Despite FKF’s enforcement of club licensing standards, Mulee questions whether any real checks are happening.

“If clubs are failing to pay players for four or five games, how are they passing the financial health test?” he asked bluntly. “Club licensing isn’t just about ticking boxes. It’s about being accountable. That’s what we’re lacking.”

The veteran tactician said the rot isn’t just in KPL clubs, it's embedded in the entire football system, including national teams and youth structures.

The financial gap between Kenya and its East African neighbours, especially Tanzania, is something Mulee returns to with urgency.

“You know how much Yanga got for winning their league? Around Sh 180 million,” he noted. “Here, Kenya Police wins the league and we hear talk of 5 million - which isn’t even enough for one away game in continental football.”

He said clubs like Yanga and Simba have transformed into commercial machines, while Kenya’s clubs remain stagnant, underfunded, and disorganised.

“Yanga players are earning Sh 1.2 million a month. Who in Kenya is earning that? Do your research,” he challenged.

Coaching standards and exposure

While Mulee has sympathy for local coaches, he also doesn’t spare them from criticism.

“We treat coaching like a hobby,” he said. “You get someone with a CAF A license, no experience, coaching the same grassroots team for years and expecting a KPL job. That’s not how this works.”

He emphasised that coaching is a profession requiring travel, exposure, and constant learning not just paper qualifications.

“Look at Ndayiragije at Kenya Police. He coached in Burundi, Tanzania, Zambia. That’s why he could turn a relegation team into champions in eight months. That kind of experience sharpens you.”

“Our guys stay in the same neighbourhood, with the same routines. Football has changed, and they’re being left behind.”

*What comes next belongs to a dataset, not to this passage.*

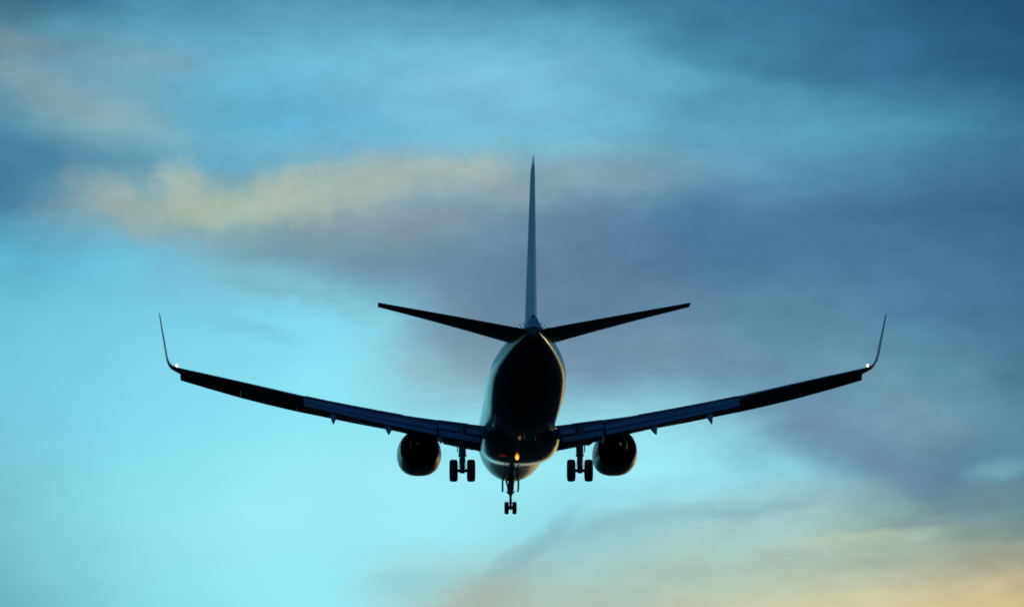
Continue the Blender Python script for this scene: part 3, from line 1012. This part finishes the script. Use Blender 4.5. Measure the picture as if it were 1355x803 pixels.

Infrastructure, scheduling and officiating concerns

Another key concern is infrastructure or the lack of it.

“Most clubs don’t even have a home stadium,” Mulee observed. “You find one team playing three of their home games in Machakos, and that pitch is not one of the best per se.”

He also criticised the league’s erratic schedule and hinted at lingering trust issues with officiating.

“There’s been a bit of improvement with the new regime, yes,” he admitted. “But I still hear of referees not being facilitated for matches. How do you expect professional decisions in an unprofessional environment?”

Time for a reset

Despite the bleak outlook, Mulee remains hopeful - if the right changes are made.

“Until we stop lying to ourselves, we will always be clapping while others lift the trophy,” he said. “Coaching needs to be treated like a full-time job, and football as a serious business.”

His solution? A reset rooted in truth, investment, accountability, and opportunity.

“We can’t be building women’s teams and youth teams when we can’t pay men’s teams. Let’s fix one thing before piling on mandates. Let’s stop pretending.”